## PROVIDED RECORDS
○ ○ ○ ○ ○

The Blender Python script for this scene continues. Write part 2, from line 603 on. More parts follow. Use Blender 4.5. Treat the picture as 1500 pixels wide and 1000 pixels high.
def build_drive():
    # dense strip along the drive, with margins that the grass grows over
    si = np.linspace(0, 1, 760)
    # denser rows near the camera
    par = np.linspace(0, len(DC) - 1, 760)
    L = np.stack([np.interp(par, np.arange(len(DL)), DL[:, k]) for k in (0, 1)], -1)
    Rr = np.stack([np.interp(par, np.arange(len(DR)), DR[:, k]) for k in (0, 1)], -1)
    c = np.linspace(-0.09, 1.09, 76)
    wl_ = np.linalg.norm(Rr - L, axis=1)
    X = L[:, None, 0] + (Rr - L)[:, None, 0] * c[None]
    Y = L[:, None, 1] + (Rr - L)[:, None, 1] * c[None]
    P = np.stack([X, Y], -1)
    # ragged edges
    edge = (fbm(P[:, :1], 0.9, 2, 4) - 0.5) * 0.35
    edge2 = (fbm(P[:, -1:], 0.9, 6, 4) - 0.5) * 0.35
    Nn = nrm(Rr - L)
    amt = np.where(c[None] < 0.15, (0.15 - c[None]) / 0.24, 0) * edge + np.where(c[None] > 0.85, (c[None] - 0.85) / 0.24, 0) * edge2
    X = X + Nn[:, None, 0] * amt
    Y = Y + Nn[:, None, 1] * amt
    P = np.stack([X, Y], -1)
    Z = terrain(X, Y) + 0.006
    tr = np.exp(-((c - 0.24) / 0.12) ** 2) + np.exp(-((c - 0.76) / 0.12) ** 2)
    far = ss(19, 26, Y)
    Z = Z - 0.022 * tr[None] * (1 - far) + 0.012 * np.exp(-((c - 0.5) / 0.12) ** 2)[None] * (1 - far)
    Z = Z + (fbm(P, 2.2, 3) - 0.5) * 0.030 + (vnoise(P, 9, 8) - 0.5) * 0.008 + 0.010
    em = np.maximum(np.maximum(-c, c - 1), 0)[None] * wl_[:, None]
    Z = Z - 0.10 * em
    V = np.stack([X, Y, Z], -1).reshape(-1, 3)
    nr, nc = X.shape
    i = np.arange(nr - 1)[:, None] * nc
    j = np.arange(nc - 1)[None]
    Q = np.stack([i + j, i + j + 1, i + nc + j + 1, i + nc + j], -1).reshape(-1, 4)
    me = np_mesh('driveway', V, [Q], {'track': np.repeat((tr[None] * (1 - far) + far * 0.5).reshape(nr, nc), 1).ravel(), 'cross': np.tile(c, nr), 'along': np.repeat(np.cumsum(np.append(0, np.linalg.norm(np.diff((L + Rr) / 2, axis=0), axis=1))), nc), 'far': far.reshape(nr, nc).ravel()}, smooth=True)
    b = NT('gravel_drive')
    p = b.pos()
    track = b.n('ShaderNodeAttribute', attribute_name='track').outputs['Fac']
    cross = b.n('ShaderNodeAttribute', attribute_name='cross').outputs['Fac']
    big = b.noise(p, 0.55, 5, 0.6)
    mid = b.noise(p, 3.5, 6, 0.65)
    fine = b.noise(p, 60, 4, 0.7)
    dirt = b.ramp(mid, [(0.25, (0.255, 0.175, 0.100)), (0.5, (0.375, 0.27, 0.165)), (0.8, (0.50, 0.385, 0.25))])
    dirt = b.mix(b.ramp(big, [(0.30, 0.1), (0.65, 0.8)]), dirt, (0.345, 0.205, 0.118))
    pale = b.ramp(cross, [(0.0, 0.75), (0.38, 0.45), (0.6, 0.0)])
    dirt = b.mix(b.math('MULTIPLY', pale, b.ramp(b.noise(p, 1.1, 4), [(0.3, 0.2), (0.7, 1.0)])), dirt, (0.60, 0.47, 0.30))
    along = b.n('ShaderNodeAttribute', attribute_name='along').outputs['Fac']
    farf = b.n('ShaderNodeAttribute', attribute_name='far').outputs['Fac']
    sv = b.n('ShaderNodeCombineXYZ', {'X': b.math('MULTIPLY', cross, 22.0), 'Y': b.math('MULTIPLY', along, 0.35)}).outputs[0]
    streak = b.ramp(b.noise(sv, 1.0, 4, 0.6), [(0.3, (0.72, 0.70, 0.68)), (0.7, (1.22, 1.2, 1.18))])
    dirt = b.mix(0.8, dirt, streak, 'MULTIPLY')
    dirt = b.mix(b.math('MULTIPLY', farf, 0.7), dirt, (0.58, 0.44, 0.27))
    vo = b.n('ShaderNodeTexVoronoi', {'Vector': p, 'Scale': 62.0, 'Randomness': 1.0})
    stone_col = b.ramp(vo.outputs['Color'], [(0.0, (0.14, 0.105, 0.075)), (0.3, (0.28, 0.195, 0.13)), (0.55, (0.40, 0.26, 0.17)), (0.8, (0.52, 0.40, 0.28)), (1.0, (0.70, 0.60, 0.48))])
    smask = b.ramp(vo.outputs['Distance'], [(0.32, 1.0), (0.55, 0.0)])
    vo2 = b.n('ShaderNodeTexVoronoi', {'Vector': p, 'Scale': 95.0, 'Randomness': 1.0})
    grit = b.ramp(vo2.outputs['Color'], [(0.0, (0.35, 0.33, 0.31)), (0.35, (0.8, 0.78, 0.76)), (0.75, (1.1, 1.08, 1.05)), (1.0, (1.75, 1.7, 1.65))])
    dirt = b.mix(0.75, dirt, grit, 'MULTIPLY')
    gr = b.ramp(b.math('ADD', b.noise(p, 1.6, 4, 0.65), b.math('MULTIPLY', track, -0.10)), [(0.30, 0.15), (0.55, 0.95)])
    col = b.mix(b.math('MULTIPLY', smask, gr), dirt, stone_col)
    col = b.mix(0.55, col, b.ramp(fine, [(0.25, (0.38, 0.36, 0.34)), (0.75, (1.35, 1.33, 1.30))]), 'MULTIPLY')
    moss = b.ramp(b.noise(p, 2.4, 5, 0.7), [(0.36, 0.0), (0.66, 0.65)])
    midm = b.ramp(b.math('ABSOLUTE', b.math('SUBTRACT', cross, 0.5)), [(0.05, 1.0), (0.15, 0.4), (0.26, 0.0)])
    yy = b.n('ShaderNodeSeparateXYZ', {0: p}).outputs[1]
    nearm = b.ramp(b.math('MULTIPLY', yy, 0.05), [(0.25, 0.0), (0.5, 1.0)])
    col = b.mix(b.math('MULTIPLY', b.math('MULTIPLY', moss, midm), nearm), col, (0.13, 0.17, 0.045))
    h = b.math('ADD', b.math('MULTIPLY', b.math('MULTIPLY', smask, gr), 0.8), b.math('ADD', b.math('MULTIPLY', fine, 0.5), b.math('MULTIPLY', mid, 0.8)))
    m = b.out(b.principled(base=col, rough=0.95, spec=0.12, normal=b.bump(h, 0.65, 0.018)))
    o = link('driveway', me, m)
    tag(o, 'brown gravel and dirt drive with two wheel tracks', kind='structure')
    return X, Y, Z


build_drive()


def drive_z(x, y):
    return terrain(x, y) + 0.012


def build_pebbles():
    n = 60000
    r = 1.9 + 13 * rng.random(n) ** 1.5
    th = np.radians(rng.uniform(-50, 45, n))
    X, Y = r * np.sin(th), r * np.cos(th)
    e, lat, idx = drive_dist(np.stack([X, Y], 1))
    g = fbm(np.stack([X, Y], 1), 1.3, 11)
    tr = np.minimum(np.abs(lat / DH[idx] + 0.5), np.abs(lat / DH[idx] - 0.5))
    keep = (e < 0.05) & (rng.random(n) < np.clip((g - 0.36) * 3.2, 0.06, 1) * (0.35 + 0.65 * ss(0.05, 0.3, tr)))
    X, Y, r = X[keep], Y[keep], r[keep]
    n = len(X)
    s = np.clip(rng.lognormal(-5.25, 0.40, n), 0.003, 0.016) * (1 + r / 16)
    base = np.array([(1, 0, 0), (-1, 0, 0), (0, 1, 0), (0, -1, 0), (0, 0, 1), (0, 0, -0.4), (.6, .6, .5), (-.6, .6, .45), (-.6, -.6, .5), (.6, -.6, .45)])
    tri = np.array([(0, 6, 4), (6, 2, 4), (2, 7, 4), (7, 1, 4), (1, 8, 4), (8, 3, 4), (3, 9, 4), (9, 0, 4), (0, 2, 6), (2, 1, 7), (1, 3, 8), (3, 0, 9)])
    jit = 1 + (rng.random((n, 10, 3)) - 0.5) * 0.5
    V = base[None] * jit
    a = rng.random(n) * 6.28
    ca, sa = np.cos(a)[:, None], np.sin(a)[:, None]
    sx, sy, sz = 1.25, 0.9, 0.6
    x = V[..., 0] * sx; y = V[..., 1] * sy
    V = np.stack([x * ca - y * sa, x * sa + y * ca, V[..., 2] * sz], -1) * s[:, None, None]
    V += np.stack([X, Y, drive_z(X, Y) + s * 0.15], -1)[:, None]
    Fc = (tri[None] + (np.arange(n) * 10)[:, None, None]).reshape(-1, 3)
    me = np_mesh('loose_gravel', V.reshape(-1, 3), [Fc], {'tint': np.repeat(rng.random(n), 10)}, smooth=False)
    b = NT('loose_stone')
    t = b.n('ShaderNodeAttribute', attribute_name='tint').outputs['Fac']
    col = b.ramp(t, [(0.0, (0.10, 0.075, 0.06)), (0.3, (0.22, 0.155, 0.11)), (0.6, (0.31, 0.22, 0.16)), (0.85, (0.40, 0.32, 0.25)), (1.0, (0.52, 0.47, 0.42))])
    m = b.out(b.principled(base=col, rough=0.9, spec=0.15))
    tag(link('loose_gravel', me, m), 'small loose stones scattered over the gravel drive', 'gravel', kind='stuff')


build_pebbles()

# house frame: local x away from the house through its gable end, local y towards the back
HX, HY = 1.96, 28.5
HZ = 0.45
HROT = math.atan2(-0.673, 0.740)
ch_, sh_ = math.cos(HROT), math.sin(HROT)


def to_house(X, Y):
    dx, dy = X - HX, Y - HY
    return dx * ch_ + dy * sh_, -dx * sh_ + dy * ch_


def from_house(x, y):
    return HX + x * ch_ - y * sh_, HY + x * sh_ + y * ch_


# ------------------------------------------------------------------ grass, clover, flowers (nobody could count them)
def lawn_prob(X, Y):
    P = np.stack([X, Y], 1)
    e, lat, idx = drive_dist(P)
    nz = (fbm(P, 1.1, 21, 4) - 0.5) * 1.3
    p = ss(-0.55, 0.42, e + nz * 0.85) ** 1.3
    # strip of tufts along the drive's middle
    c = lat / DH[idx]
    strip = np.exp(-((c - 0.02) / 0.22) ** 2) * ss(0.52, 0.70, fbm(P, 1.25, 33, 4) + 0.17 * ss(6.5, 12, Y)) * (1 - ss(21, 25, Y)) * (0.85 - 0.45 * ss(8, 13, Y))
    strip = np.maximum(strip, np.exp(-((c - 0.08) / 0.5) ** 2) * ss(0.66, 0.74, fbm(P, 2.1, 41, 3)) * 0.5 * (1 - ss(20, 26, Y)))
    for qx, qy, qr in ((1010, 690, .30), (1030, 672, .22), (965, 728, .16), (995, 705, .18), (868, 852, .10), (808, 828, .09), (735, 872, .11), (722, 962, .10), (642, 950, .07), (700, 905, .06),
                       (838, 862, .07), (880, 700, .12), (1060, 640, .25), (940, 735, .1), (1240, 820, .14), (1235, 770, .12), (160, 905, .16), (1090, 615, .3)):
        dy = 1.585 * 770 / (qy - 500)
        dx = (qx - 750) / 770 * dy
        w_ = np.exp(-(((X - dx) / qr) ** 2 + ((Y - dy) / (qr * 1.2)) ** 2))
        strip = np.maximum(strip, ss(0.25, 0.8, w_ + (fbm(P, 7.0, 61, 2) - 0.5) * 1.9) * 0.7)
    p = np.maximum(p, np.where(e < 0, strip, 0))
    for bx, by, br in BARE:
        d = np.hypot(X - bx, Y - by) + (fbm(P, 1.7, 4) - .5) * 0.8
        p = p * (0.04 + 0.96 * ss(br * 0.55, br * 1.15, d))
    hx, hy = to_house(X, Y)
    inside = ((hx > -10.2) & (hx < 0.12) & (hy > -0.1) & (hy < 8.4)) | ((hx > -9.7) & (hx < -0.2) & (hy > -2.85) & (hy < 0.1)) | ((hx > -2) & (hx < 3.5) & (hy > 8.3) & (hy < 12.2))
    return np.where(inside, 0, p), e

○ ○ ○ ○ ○

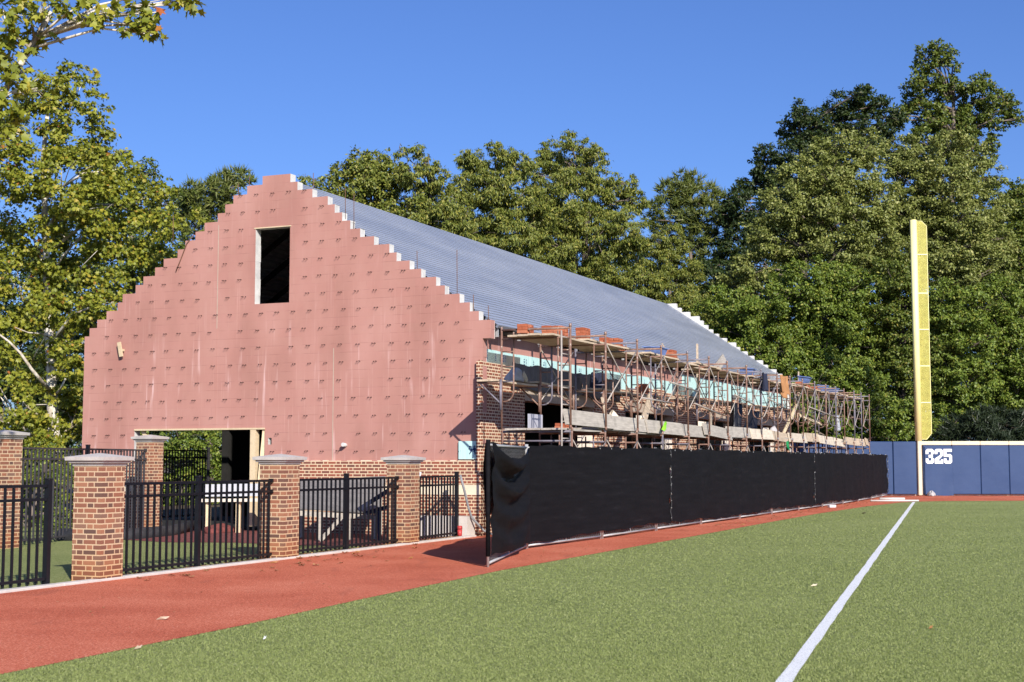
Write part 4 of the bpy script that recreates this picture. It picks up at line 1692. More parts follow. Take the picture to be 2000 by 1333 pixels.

○ ○ ○ ○ ○

## WHAT IS REQUIRED
Find each line holding "that". Copy it out.

## FINISHED EXERCISE
    # dense strip along the drive, with margins that the grass grows over
Write part 4 of the bpy script that recreates this picture. It picks up at line 1692. More parts follow. Take the picture to be 2000 by 1333 pixels.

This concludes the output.